Горбачев. Его жизнь и время - страница 82



.

Партбюро, осуждавшее Садыкова, обрушилось с нападками на его утверждение о том, что одной из главных причин культа личности Сталина являлось “отсутствие у масс демократической традиции” и “недоразвитость демократических институтов”. Именно с такими утверждениями два десятилетия спустя выступит Горбачев. Ну а в ту пору он сам уже размышлял о сущности такого строя, который полностью зависит от “большого начальника”. Почему, спрашивал он сам себя, “всякое начинание, вроде бы всецело отвечающее общественным интересам, встречается с подозрительностью, а то и принимается сразу в штыки? Чем объяснить, что система так мало восприимчива к обновлению, отторгает новаторов?” [372]

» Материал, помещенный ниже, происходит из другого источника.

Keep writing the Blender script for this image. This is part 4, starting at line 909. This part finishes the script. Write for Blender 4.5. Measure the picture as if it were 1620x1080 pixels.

На протяжении следующих девяти лет Брежнев и его кремлевские сподвижники душили последние остатки хрущевской “оттепели”. И все-таки под конец этого периода Горбачева перевели в Москву и назначили секретарем ЦК, и вскоре он вошел в Политбюро, то есть оказался всего в нескольких шагах от самой вершины власти. Что же случилось между 1970 и 1978 годами, что подтолкнуло его наверх? И что стало с сомнениями, которые чуть не заставили его бросить партийную карьеру в 1968 году? Сумел ли он полностью заглушить их в себе на следующие десять лет? Существовал ли какой-нибудь способ бороться внутри системы за те идеалы, которыми он горел в 50-е и 60-е годы? А если его прежние колебания хоть немного давали о себе знать, то как же ему вообще дали подняться на такую высоту? Как-то раз в 1975 году Горбачева подкараулила на ставропольской улице его бывшая школьная подруга, Юлия Карагодина (она защитила диссертацию и преподавала на кафедре анатомии и физиологии). Юлия хлопотала о пенсии для больной матери, но в разговоре не удержалась и посетовала на явный застой в обществе. “Неужели ты не видишь, что вокруг происходит?” – спросила она. На что он ответил: “Я все вижу, но не все могу”[373].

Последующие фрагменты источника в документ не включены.